Death, of course, is a recurring theme, since Guy is (somewhat inexplicably) sure the world is about to end, and the Croods are the last of their kind because all their neighbors have been previously eaten or squashed. [STOP READING PARAGRAPH HERE TO AVOID SPOILERS:] Like so many of its predecessors, The Croods feels a need to string viewers along through a fake-out death sequence -- two, actually, with dad sacrificing himself for the family before heading into his cave to die, and then escaping from that, only to seemingly fall to his death anyway. My 7-year-old kept whispering, "He's going to live through it because they always do," a self-soothing mantra while she leaned against me, nervous, hoping he was right.

To its makers' credit, there is something powerful about the way in which The Croods handles its clichéd climax: we get a portrait of a father doing everything he can for his children, the protectiveness for which he was once mocked now displayed as a fierce love of the kind that so many parents will recognize. Then, when he thinks he has lost them for good, there is a lovely cave sequence in which we see what he makes of his memories.
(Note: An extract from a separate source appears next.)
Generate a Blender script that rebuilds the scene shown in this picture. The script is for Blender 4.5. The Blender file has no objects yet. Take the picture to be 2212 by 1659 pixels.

It's in that moment that Grug and the film alike both come closest to something like true humanity.

Review at a Glance:

Good for: Kids who like and are comfortable with action, fantasy violence, peril sequences, broad humor.

Risky for: Very sensitive kids, kids who have lost a parent or are fearful of losing a parent, kids upset by conflict or peril (of which there is a lot).

See it for: Visually appealing, fast-paced entertainment, rife with mixed messages.

Talk about: What do you do when the grown-ups seem to make bad choices? How do you feel when you face something brand new?